●扶養 (民法877条〜881条)


 ○扶養の考え方
 ・私的扶養が公的扶養に優先する。
⇒人は自らを養うのがたてまえであり、自らを養うことができないときは、まずは民法上の扶養義務によって解決し、それでも解決できないときは、公的扶助により解決なされることになります。


 ・扶養する義務は、生活に余裕のある限りにおいて(生活扶助義務)。
⇒夫婦、未成熟の子に対する(一杯のご飯をも分かち合う義務)つまり、「生活保持義務」とは違い、子の老親に対する扶養義務、兄弟姉妹間の扶養義務は、余力のある程度ですれば足りることになっています。


 ○扶養義務者
 直系血族および兄弟姉妹は互いに扶養をする義務があります。
また、それ以外の3親等内の親族間で、特段の事情があるとして、家庭裁判所より扶養の義務があるとされた者も、扶養の義務を負うことになります。

 ○扶養の順位
 扶養のする義務がある者が数人いる場合において、扶養すべき者の順序は、まず当事者間の話し合いで決めることになりますが、話し合いがつかないとき、できないときは、家庭裁判所が定めることになります(←家庭裁判所に請求)。

 ○扶養の程度・方法
 扶養の順位と同様、まずは、当事者間の話し合いで、決めることになり、話し合いができないときは、家庭裁判所に決めてもらいます。

扶養の順位・程度・方法について、当事者間の協議の後、また家庭裁判所の審判の後、事情の変更が生じた場合は、家庭裁判所はその協議または審判の変更または取消しをすることができます。

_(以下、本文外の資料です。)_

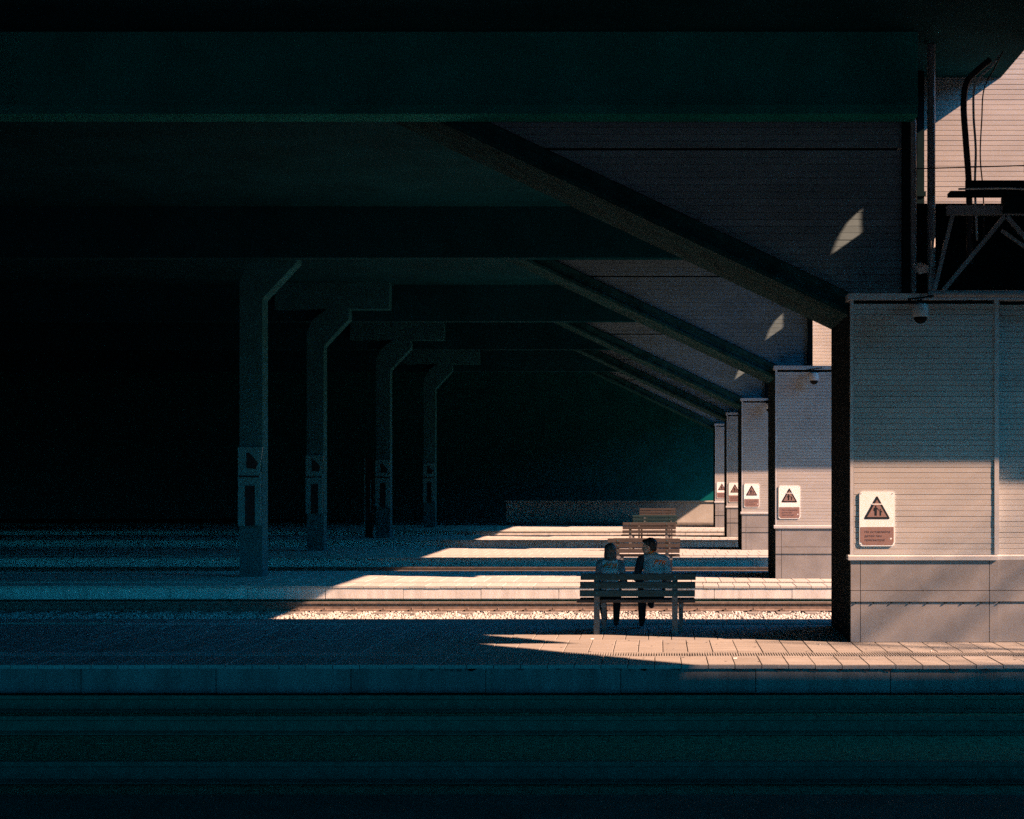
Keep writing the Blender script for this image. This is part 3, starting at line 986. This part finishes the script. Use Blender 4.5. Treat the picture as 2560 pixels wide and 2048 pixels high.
def make_person(name, loc, J, female, head_yaw, head_pitch, label, hairmat, txt):
    root = empty(name, loc)
    tag(root, label, 'person', 'two people seated on the nearest bench')
    V, E, Rr = [], [], []
    def add(p, r, par=None):
        V.append(tuple(p))
        Rr.append(r)
        if par is not None:
            E.append((par, len(V) - 1))
        return len(V) - 1
    s = .92 if female else 1.
    pel = add(J['pelvis'], (.150 * s, .115 * s))
    wa = add(J['waist'], (.140 * s, .105 * s), pel)
    ch = add(J['chest'], (.158 * s, .115 * s), wa)
    up = add(J['upper'], (.115 * s, .085 * s), ch)
    nk = add(J['neck'], .052 * s, up)
    add(J['head'], .05 * s, nk)
    for sd in ('l', 'r'):
        sh = add(J['sh' + sd], .068 * s, up)
        el = add(J['el' + sd], .052 * s, sh)
        wr = add(J['wr' + sd], .036 * s, el)
        hp = add(J['hip' + sd], .092 * s, pel)
        kn = add(J['kn' + sd], .070 * s, hp)
        cf = add(Vector(J['kn' + sd]).lerp(Vector(J['an' + sd]), .35), .064 * s, kn)
        an = add(J['an' + sd], .052 * s, cf)
    body = skin_mesh(V, E, Rr, 0, 2)
    parts = [body]
    hp_, H = head_parts(J['head'], head_yaw, head_pitch)
    parts += hp_
    for sd, ts in (('l', 1), ('r', -1)):
        w = Vector(J['wr' + sd])
        f = (w - Vector(J['el' + sd]))
        f.z *= .4
        sdv = f.cross(Vector((0, 0, 1)))
        parts += hand(w, f, sdv, 1 if sd == 'l' else -1)
    for sd in ('l', 'r'):
        a, t = Vector(J['an' + sd]), Vector(J['toe' + sd])
        heel = a + (a - t).normalized() * .05
        heel.z = a.z - .045
        parts.append(skin_mesh([tuple(a), tuple(a.lerp(t, .3) + Vector((0, 0, -.03))), tuple(t)], [(0, 1), (1, 2)], [.042, .042, .032], 0, 1))
        parts.append(ellip(a + Vector((0, 0, -.035)), (.036, .045, .032)))
    me = union(parts, .0075)
    for m_ in (M['jacket'], M['sleeve'], M['trouser'], M['skin'], M['shoe'], M['sleeve2']):
        me.materials.append(m_)
    Hc = Vector(J['head'])
    nz = Vector(J['neck']).z
    def segd(p, a, b):
        a, b = Vector(a), Vector(b)
        d = b - a
        t = max(0, min(1, (p - a).dot(d) / d.dot(d)))
        return (p - a - d * t).length
    for pl in me.polygons:
        c = pl.center
        mi = 0
        dh = (c - Hc).length
        if c.z > nz + .005 and dh < .2:
            mi = 3
        else:
            best = segd(c, J['pelvis'], J['upper']) - .10
            for sd in ('l', 'r'):
                d1 = min(segd(c, J['sh' + sd], J['el' + sd]), segd(c, J['el' + sd], J['wr' + sd])) - .045
                hd = Vector(J['wr' + sd]) + (Vector(J['wr' + sd]) - Vector(J['el' + sd])).normalized() * .085
                if (c - hd).length < .098 and c.z > .4 and min(segd(c, J['hipl'], J['knl']), segd(c, J['hipr'], J['knr'])) > .078:
                    mi, best = 3, -9
                elif d1 < best:
                    mi, best = (1 if not female and sd == 'l' else (5 if female else 0)), d1
                d2 = min(segd(c, J['hip' + sd], J['kn' + sd]), segd(c, J['kn' + sd], J['an' + sd])) - .06
                if d2 < best and c.z < .66:
                    mi, best = 2, d2
                if segd(c, Vector(J['an' + sd]) - Vector((0, 0, .03)), J['toe' + sd]) < .062 and c.z < J['an' + sd][2] + .01:
                    mi, best = 4, -9
            if mi == 0 and c.z < J['pelvis'][2] - .02:
                mi = 2
        pl.material_index = mi
    put('body', me, root)
    bvh = BVHTree.FromPolygons([v.co[:] for v in me.vertices], [p.vertices[:] for p in me.polygons])
    # hair
    hm = []
    def he(p, r, n=16):
        m = ellip((0, 0, 0), r, n=n)
        m.transform(H @ Matrix.Translation(p))
        return m
    if female:
        hm += [he((0, -.022, .030), (.089, .106, .097)), he((0, -.045, -.045), (.090, .072, .115)), he((.062, -.012, -.055), (.03, .058, .10)), he((-.062, -.012, -.055), (.03, .058, .10)),
               he((0, -.052, -.115), (.088, .055, .05))]
        for i in range(26):
            a = R(200 + i * 140 / 25)
            hm.append(he((.080 * math.cos(a), -.035 + .066 * math.sin(a), -.11 + random.uniform(-.02, .01)), (.010, .010, .06), 8))
    else:
        hm += [he((0, -.030, .042), (.082, .092, .086)), he((0, -.062, -.012), (.066, .050, .068)), he((0, .035, .088), (.062, .060, .030)), he((.055, -.03, .0), (.024, .04, .05)), he((-.055, -.03, .0), (.024, .04, .05))]
        for i in range(60):
            d = Vector((random.gauss(0, 1), random.gauss(-.2, 1), random.gauss(.5, .8))).normalized()
            hm.append(he((d.x * .082, -.022 + d.y * .092, .042 + abs(d.z) * .084), (.014, .014, .014), 8))
    hme = union(hm, .007)
    hme.materials.append(hairmat)
    put('hair', hme, root)
    # eyes and brows
    em = MB()
    ey = []
    for s_ in (-1, 1):
        m = ellip((0, 0, 0), (.012, .008, .007), n=10)
        m.transform(H @ Matrix.Translation((s_ * .028, .083, .010)))
        m.materials.append(M['black'])
        put('eye', m, root)
    # collar
    nkv = Vector(J['neck'])
    dirn = (Hc - Vector(J['upper'])).normalized()
    rot = dirn.to_track_quat('Z', 'Y').to_matrix().to_4x4()
    cm = MB().lathe([(.060 * s + .008, -.028), (.068 * s, -.01), (.063 * s, .022), (.058 * s, .022), (.058 * s, -.028)], 20)
    cme = cm.mesh('collar', M['orange' if not female else 'jacket'], True)
    cme.transform(Matrix.Translation(nkv) @ rot)
    put('collar', cme, root)
    # lettering on the back, laid on the cloth
    t = text_mesh('PTR', .05, .35, 1, .0012)
    xs2 = [v.co.x for v in t.vertices]
    zs2 = [v.co.y for v in t.vertices]
    bm = bmesh.new()
    bm.from_mesh(t)
    bmesh.ops.triangulate(bm, faces=bm.faces)
    bmesh.ops.subdivide_edges(bm, edges=bm.edges, cuts=2, use_grid_fill=True)
    tx, tz, tw, th, ta = txt
    sxx, szz = tw / (max(xs2) - min(xs2)), th / (max(zs2) - min(zs2))
    x0, z0 = min(xs2), min(zs2)
    for v in bm.verts:
        x = (v.co.x - x0) * sxx - tw / 2
        z = (v.co.y - z0) * szz - th / 2
        x, z = x * math.cos(ta) - z * math.sin(ta) + tx, x * math.sin(ta) + z * math.cos(ta) + tz
        hit = bvh.ray_cast(Vector((x, -2, z)), Vector((0, 1, 0)))
        y = hit[0].y - .005 if hit[0] else -.1
        v.co = (x, y, z)
    bm.to_mesh(t)
    bm.free()
    t.materials.clear()
    t.materials.append(M['orange'])
    put('lettering', t, root)
    return root
JW = dict(pelvis=(0, .02, .575), waist=(0, .015, .72), chest=(0, .05, .865), upper=(0, .085, .965), neck=(0, .11, 1.02), head=(0, .14, 1.122),
          shl=(-.135, .085, .955), ell=(-.185, .14, .71), wrl=(-.10, .33, .645), shr=(.135, .085, .955), elr=(.195, .12, .71), wrr=(.07, .33, .645),
          hipl=(-.09, .05, .555), knl=(-.14, .46, .54), anl=(-.10, .60, .16), toel=(-.13, .76, .08),
          hipr=(.09, .05, .555), knr=(.09, .47, .55), anr=(.065, .78, .12), toer=(.06, .95, .035))
JM = dict(pelvis=(0, .02, .585), waist=(.01, .02, .75), chest=(.02, .05, .91), upper=(.01, .085, 1.035), neck=(-.02, .11, 1.095), head=(-.05, .13, 1.19),
          shl=(-.155, .10, 1.01), ell=(-.235, .17, .76), wrl=(-.13, .37, .665), shr=(.175, .06, 1.005), elr=(.225, .12, .74), wrr=(.07, .36, .70),
          hipl=(-.10, .05, .56), knl=(-.15, .50, .55), anl=(-.155, .66, .13), toel=(-.17, .84, .04),
          hipr=(.10, .05, .56), knr=(.06, .52, .63), anr=(-.03, .74, .36), toer=(.0, .92, .31))
make_person('person', (-.668, 22.32, 0), JW, True, 4, -6, 'person with straight bobbed hair in grey jacket, left on the bench', M['hairA'], (0, .935, .195, .065, R(-3)))
make_person('person', (-.075, 22.32, 0), JM, False, 82, -4, 'person with short black hair turning head left, in grey jacket with orange collar', M['hairB'], (.10, .985, .165, .065, R(-6)))

# ------------------------------------------------------------------ sparse tree outside, its crown softens the light low on the nearest pavilion
tree = empty('tree', (33, 11.6, -1.2))
tag(tree, 'tall sparse tree beyond the right hand end of the tracks', 'tree')
tk = MB()
tk.tube([(0, 0, 0), (.1, .05, 7), (-.1, .1, 13), (.1, 0, 18), (0, 0, 23.4)], [.38, .30, .22, .12, .04], 10)
tk.build('trunk', M['bark'], tree)
lb = MB()
lf = MB()
for i in range(34):
    z = random.uniform(10, 23.1)
    a = random.uniform(0, 2 * math.pi)
    L_ = random.uniform(1.6, 3.6) * (1 if z < 17.5 else (25.5 - z) / 8)
    p0 = Vector((0, 0, z))
    p1 = p0 + Vector((math.cos(a) * L_, math.sin(a) * L_, L_ * .55))
    pm = p0.lerp(p1, .5) + Vector((0, 0, .2))
    lb.tube([p0, pm, p1], [.07, .045, .015], 6)
    for j in range(46):
        q = pm.lerp(p1, random.uniform(-.2, 1.1)) + Vector((random.gauss(0, .42), random.gauss(0, .42), random.gauss(0, .36)))
        e = Euler((random.uniform(-1.3, 1.3), random.uniform(-1.3, 1.3), random.uniform(0, 6.3))).to_matrix()
        w_ = random.uniform(.06, .11)
        lf.add([q + e @ Vector(v) for v in ((-w_, 0, 0), (0, -w_ * .55, 0), (w_ * 1.3, 0, .02), (0, w_ * .55, 0))], [(0, 1, 2, 3)])
lb.build('limb', M['bark'], tree)
tag(lf.build('crown', M['leaf'], tree), None, None, None, 'stuff')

扶養の方法は、原則、金銭給付でありますが、現物給付や引取扶養という方法もあります。
しかし、要義務者から引取扶養を無理やり請求することはできないと考えられており、家庭裁判所の審判でも、引取扶養を嫌がっている人に、それを無理やりさせることはできないとされています。

立替扶養料の請求
一つの判例を掲げておきます。
「扶養義務者の一人が、他の扶養義務者に対し、自己の負担した過去の扶養料について求償する場合でも、各自の分担額は、協議が調わない限り、家庭裁判所の審判によって定めるべきであり、通常裁判所が判決手続で判定することは許されない。」
 ⇒立替扶養料の請求も認められる余地があります。
また、この場合、特別寄与として、相続のときに過分にもらうという考え方もあります。

扶養する義務は、一身専属のもので、処分することはできません。
(扶養する権利は、強制執行において差し押さえを制限または禁止されており、相殺の受動債権とすることもできません。また、通常、相続の対象にもなりません。)